On Monday night, March 20, French trade union leaders called for a national day of strike action Tuesday, March 28, against Prime Minister Dominique de Villepin’s proposed “youth employment” law.

Reporting from Paris for the Guardian (London) on March 21, journalist Angelique Chrisafis wrote: “After protests brought up to 1.5 million people onto the streets across France on Saturday, unions had given Mr. de Villepin until yesterday afternoon to withdraw his ‘first employment contract.’”

But Villepin insists his law is “essential to win the fight against youth unemployment.” Angelique Chrisafis writes that youth unemployment is “at 23–50% in some  Paris suburbs—among the worst in Europe.”

Chrisafis continues: “It was not clear how many workers would join strikes and the general ‘day of protest’ set for March 28, but if rail, metro, and air transport workers joined forces, it could cause widespread disruption.”

Meanwhile students continued strikes and blockades at nearly 70 schools and universities throughout France. Student protesters announced they would take to the streets again on Tuesday, March 21, and on Thursday, March 23.

Cops Seriously Injure Union Member

Chrisafis reports that a 39-year-old trade union member was in a coma after being injured by police who attacked youthful protests in Paris’s Place de la Nation. The Sud-PTT union said their member had been “violently trampled by a police charge.”

Chrisafis reminds readers that mass workers’ protests in 1995 proved to be the undoing of another conservative prime minister, Alain Juppé, who lost elections two years later.

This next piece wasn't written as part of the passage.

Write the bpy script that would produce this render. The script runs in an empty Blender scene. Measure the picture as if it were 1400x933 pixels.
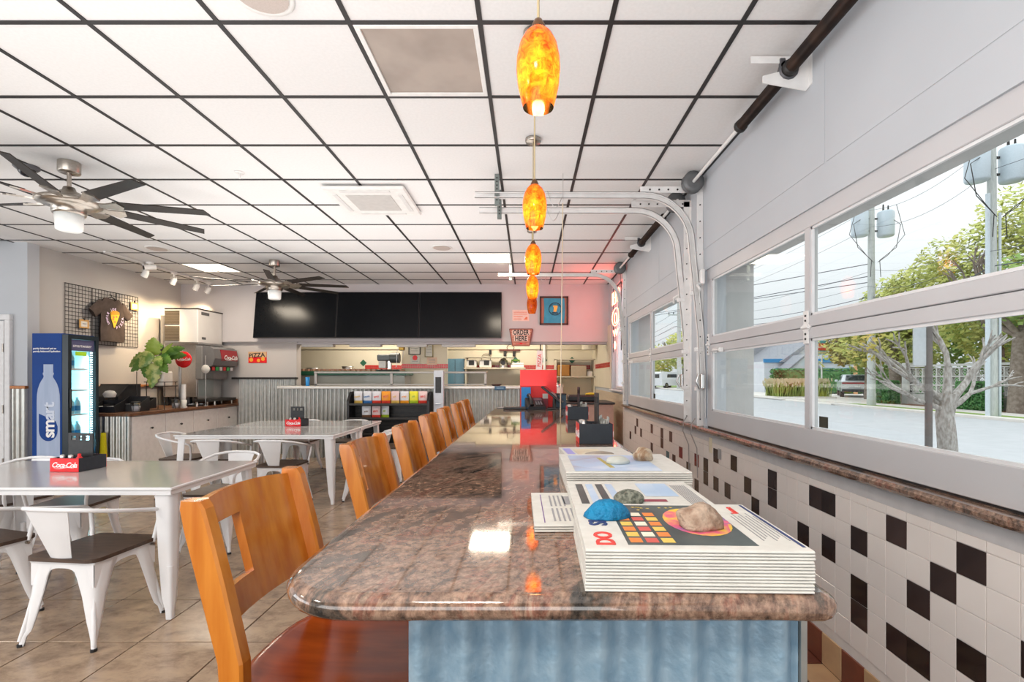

She concludes by pointing out that “paradoxically” Villepin claims his law establishing the contrat de première embauche, or CPE, would reduce youth unemployment—by making it easier to fire young workers, under 26. “He hopes this will spur employers to take young people on, knowing they will not need to offer long-term security. But critics within his own ruling UMP have dubbed the CPE comment perdre une election, or how to lose an election.”

In this situation, revolutionary socialists have an opportunity to demand radical solutions to the jobs crisis as an alternative to Villepin’s “paradoxical” claim to fight unemployment by letting bosses fire workers more easily. For example, the demand for a shorter work week with no reduction in pay, to spread the work, could be revived, along with the call for a massive public works program, to create jobs and provide needed public services. More than that: nationalization of major industries under workers control could start to make the economy work for people instead of victimizing people.